-- START OF EXERCISE INPUTS --

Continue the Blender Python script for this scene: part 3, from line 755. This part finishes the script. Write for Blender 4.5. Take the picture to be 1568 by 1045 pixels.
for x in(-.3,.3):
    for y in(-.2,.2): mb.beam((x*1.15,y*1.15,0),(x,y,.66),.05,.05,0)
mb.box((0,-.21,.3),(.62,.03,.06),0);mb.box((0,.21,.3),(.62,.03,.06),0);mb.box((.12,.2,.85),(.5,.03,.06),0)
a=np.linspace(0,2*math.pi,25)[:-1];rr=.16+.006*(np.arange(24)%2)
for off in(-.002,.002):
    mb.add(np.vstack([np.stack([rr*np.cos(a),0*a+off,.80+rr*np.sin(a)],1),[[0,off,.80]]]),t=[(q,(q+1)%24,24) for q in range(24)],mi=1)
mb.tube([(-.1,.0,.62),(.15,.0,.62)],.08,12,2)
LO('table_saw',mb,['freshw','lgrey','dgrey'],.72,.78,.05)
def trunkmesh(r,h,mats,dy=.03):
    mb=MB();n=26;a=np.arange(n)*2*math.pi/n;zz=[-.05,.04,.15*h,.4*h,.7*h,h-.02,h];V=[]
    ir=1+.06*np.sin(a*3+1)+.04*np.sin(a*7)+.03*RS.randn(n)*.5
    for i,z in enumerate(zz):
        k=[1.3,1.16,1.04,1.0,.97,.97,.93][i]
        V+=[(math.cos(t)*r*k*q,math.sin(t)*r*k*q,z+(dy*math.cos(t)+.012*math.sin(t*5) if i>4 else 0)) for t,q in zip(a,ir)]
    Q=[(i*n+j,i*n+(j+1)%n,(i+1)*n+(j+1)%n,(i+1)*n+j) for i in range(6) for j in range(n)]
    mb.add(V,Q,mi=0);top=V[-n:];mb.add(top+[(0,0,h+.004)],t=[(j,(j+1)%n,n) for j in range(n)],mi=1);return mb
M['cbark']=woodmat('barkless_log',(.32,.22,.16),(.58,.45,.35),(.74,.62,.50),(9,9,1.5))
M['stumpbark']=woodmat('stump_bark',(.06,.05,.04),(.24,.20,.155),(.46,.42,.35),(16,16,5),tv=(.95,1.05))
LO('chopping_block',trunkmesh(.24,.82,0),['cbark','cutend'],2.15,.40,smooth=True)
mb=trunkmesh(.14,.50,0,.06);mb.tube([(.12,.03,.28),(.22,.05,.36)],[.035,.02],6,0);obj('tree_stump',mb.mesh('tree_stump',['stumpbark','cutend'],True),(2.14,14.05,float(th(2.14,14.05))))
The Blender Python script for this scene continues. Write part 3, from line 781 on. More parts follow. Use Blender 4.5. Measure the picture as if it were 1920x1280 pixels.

-- END OF EXERCISE INPUTS --

TASK DETAILS: Extract every line that has the string "picture" in it.

FINISHED ANSWER:
Continue the Blender Python script for this scene: part 3, from line 755. This part finishes the script. Write for Blender 4.5. Take the picture to be 1568 by 1045 pixels.
The Blender Python script for this scene continues. Write part 3, from line 781 on. More parts follow. Use Blender 4.5. Measure the picture as if it were 1920x1280 pixels.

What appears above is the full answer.